Beberapa studi telah meneliti
kedua baik pada aspek verbal resolusi konflik (yaitu apa yang anak katakan) dan
faktual (yaitu apa yang anak lakukan) (Plant & Ladd, 1988) serta penelitian
yang memberikan gambaran mengenai konsistensi bagaimana anak menjalankan model
resolusi konflik berharga untuk menentukan bagaimana anak-anak terus-menerus
menyelesaikan konflik (Zahn-Waxler, Friedman, Cole, Mizuta, dan Hiruma, 1996).
Menurut Phutallaz dan Sheppard
(1992) perbedaan-perbedaan aspek bentuk resolusi konflik tersebut tercermin dalam
perilaku konflik anak. Anak perempuan cenderung untuk mempertahankan interaksi
yang harmonis, sedangkan anak laki-laki tampak lebih menaruh perhatian terhadap
kekuasaan dan status selama berinteraksi dengan anak yang lain. Bila konflik
terjadi di antara laki-laki, mereka cenderung menggunakan ancaman dan
kekerasan, sedangkan anak perempuan cenderung menggunakan strategi yang melunakkan
konflik.

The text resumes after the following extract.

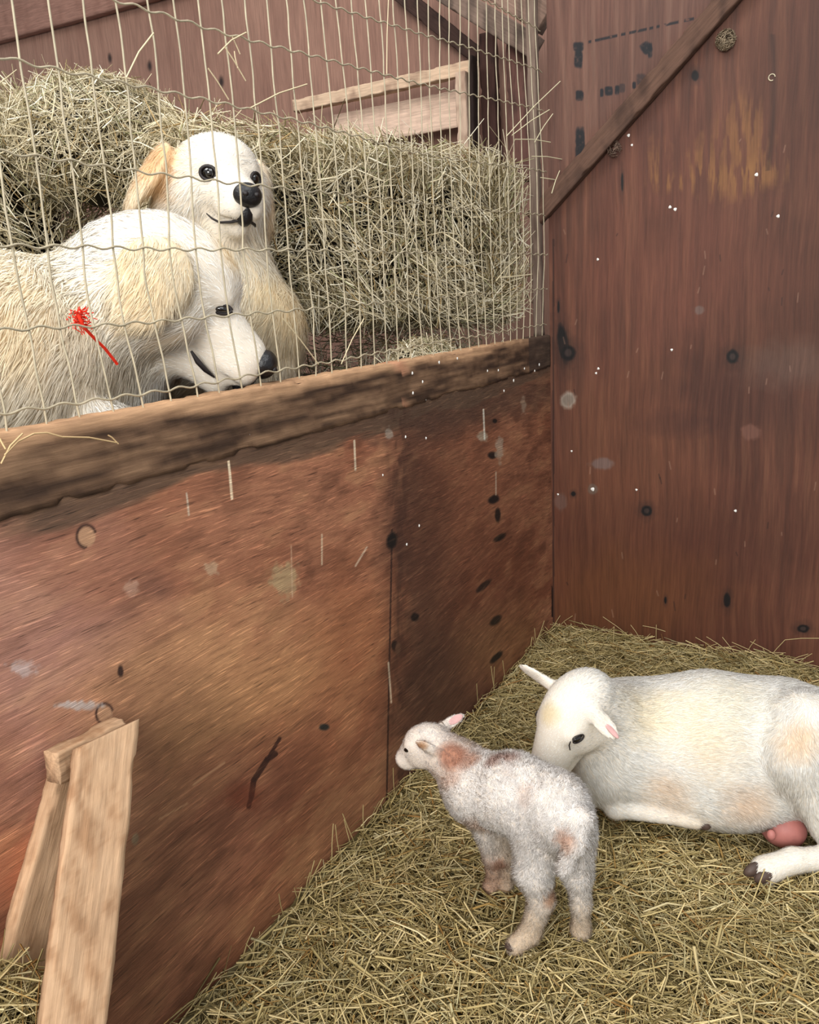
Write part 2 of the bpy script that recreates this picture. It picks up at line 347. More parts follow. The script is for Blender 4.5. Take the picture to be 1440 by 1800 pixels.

Demikian pula menurut Collins dan Laursen (1992) pada, anak perempuan
lebih terampil dalam mencapai resolusi yang diambil disbanding anak laki-laki
dalam usaha menghadapi konflik yang dialaminya. Anak laki-laki lebih banyak
menggunakan aksi fisik dibanding anak perempuan. Tetapi penggunaan pola ini
akan berubah sejalan dengan bertambahnya usia menjadi penggunaan pola-pola yang
lebih efektif.
Hasil penelitian menunjukkan
bahwa rata-rata konflik anak berlangsung selama 31 detik dengan frekuensi
sebanyak 5 sampai 8 per jam (Shantz, 1987). Konflik tingkat rendah umumnya
berlangsung lebih lama (30 detik hingga satu menit) dan melibatkan lebih banyak
energi dan tidak terdapat negoisasi. Konflik semacam ini muncul misalkan pada
isu-isu sederhana seperti berbagi permainan. Sedangkan pada konflik lebih
tinggi dapat terjadi selama beberapa menit dan menyebabkan anak lebih banyak
mengeluarkan energi (Boulter, Von Bergen, Miller and Wells, 2001).